通りの名前とか、近くにあるランドマークとかで説明するのですが、たどり着けず、何度も電話がかかってきて、その度に説明して、3回目くらいであきらめて先方からキャンセルしてくる。そんなことが頻繁にあったため、しばらく使っていませんでした。
それが2017年夏に使ってみると、電話がかかってくることは皆無。90%くらいの確率でスムーズに目的地までたどり着ける、という状況になっていたわけです。
開発途上国に必要なのは、教育とテクノロジー。あと資本であるということが非常によくわかります。テクノロジーは、人々ができることを圧倒的に増やします。
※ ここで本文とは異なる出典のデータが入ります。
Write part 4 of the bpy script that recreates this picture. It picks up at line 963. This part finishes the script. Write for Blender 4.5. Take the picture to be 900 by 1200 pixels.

そして、そのテクノロジーを使うためにはちょっとの学習が必要になります。もちろん、ローテクの時代よりも必要な学習量は少なくて済みます。
そして、そのテクノロジーを導入して、教育を行うために必要なのが資本です。Uberをはじめとする海外資本、それがもたらしたテクノロジーと、彼らが行ったであろうカンボジア人ドライバーへの教育が、一気にカンボジアの街を変えたのです。
半面、この波に乗れなかったトゥクトゥクのドライバーは失業します。残酷ですが、こうした格差は増大していくわけです。
日本では、Uberは割高のハイヤーしか呼べませんし、Uberのようなタクシーアプリは迎車料金を徴収されます。他の国でも、Uberへのタクシー業界からの反発はものすごく強いものがあります。
ものすごく便利になったカンボジアを走りながら、今まで以上に暇そうにしているトゥクトゥクのドライバーを見ていると、前に進むことの素晴らしさと残酷さを感じます。